The art critic and curator Andrew Renton made his first appearance as a commercial gallery director at Maastricht last week, where Marlborough Fine Art has hung a number of paintings by younger artists selected by Renton, who has been head-hunted from Goldsmith’s College of Art to bring the gallery into the 21st century. The paintings by Renton’s contemporaries, Koen van den Broek, Jason Brooks, Pam Golden and Graham Gussin, were priced between 7,000 and 55,000. Marlborough will officially open its London gallery extension for the contemporary art programme which Renton will direct, in October, to coincide with the Frieze Art Fair.
A highlight of the British Antique Dealers’ Association fair, which opens in Chelsea on Wednesday, is the display of watercolours by the 19th-century artist William Callow. Assembled over two decades by art consultant Julia Korner, and presented on the 200th anniversary of his birth, the collection shows Callow as a classical, plein-air watercolourist, who has perhaps unjustly been overshadowed by Girtin, Sandby and Bonington. Prices range from 900 to 40,000.

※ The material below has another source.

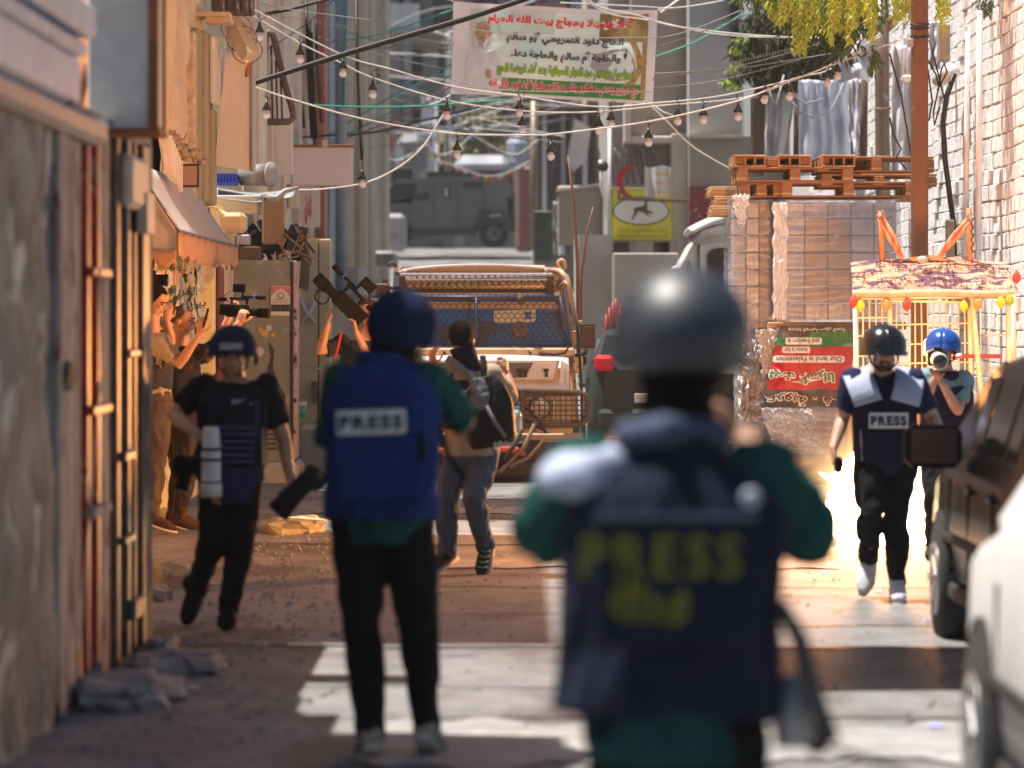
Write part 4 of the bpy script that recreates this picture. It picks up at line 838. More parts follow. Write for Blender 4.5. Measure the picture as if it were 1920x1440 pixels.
for i, (x0, x1, y0, y1, Y, m, lb, nm) in enumerate(((790, 822, 180, 350, 126, mat('white_drape', (.64, .64, .66), (.5, .5, .52), scale=1, rough=.7), 'narrow white sheet column left of the hill clutter', 'sheet'),
        (835, 846, 60, 330, 125, _M['white_drape'], 'tall thin white post under the banner left edge', 'sheet'), (1017, 1036, 130, 330, 104, _M['white_drape'], 'white vertical sheet right behind the far bunting', 'sheet'))):
    drape(nm, x0, x1, y0, y1, Y, m, lb, .2, 5, 0, sd=20 + i, cat='sheet')
for i, (x0, x1, y0, y1, Y, c, lb) in enumerate(((850, 960, 290, 330, 124, (.42, .42, .46), 'pale car roof shape seen over the dark truck'), (740, 800, 250, 330, 122, (.2, .2, .21), 'dark grey doorway block left above the truck'),
        (948, 990, 250, 322, 124, (.33, .36, .44), 'bluish parked shape behind the rear of the dark truck'))):
    mb = MB(); mb.bp(x0, y0, x1, y1, Y, 1.5, .3); tag(mb.build(['van_roof', 'porch', 'van_roof'][i], mat('far_c%d' % i, c, tuple(q * .7 for q in c), scale=1.5, rough=.5)), lb, ['van', 'porch', 'van'][i])
gf = empty('garden_tree', W(920, 330, 128), 'loose green and reddish bush below the banner at the far end', 'tree')
nb = MB(); _, fl = leaf_mesh(.3, .14, lm2)
for px_, py_, rx, rz, n in ((905, 230, 40, 32, 420), (940, 260, 32, 25, 260), (880, 275, 26, 20, 160), (830, 270, 20, 30, 120), (700, 260, 14, 26, 90)): leafcloud(nb, fl, W(px_, py_, 127), (rx * 127 / F, 1, rz * 127 / F), n)
nb.build('crown', mat('far_leaf', (.10, .17, .04), (.24, .12, .05), scale=.9, rough=.7), gf, kind='stuff', fix=False)
k = MB(); k.tube([W(910, 345, 127), W(905, 250, 127)], .12, 6); k.build('trunk', _M['bark'], gf)
# ================================================================ RIGHT BACK: shops with signs
rh = empty('corner_house', W(1260, 560, 66), 'tan and grey rendered corner house carrying the yellow deer sign', 'building')
tang = mat('tan_render', (.46, .38, .30), (.38, .31, .25), scale=.8, rough=.9, bump=.2, bscale=6, c3=(.52, .44, .36), scale3=1.4)
greyr = mat('grey_panel', (.38, .35, .31), (.32, .30, .27), scale=.9, rough=.9, bump=.2, bscale=6)
k = MB(); k.bp(1140, -120, 1292, 700, 66.3, 6); k.build('wall', mat('blotchy_grey_wall', (.40, .39, .37), (.30, .29, .28), scale=2.5, rough=.95, bump=.4, bscale=9), rh)
k = MB(); k.bp(1182, -120, 1292, 266, 65.8, .5, .02); k.build('upper_bay', tang, rh)
k = MB(); k.bp(1170, 195, 1183, 268, 65.6, .6, .02); k.bp(1183, 255, 1262, 268, 65.6, .6, .02); k.build('bay_trim', mat('pinkish_trim', (.62, .52, .46), rough=.8), rh)
k = MB(); k.bp(1258, 250, 1291, 560, 65.6, .6, .02); k.build('pier', beige2, rh)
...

The best collection of paintings ever auctioned by north country artist Alan Lowndes is to be presented by Tennants in Leyburn, North Yorkshire, on Friday. Lowndes, who died in 1978 aged 57, was unfairly described a “the poor man’s Lowry”, but is currently being recognised as a highly individual artist. Highest estimate for the group is 12,000 for March Fair (pictured), which had been owned by Hollywood film star Rod Steiger. Expect Tennants’ conservative estimates to be left in the dust.
When London dealer Johnny van Haeften could not fly to Vienna to inspect a rare masterpiece by the Flemish painter Frans Francken, because of the 2010 Icelandic volcano eruptions, he bought it on the strength of internet reproductions for a staggering 7 million ($9.5 million). Last weekend, the dealer’s judgment was endorsed at TEFAF in Maastricht, when he sold the painting, Mankind’s Eternal Dilemma – the Choice Between Vice and Vertu, to an American collector for close to $14 million.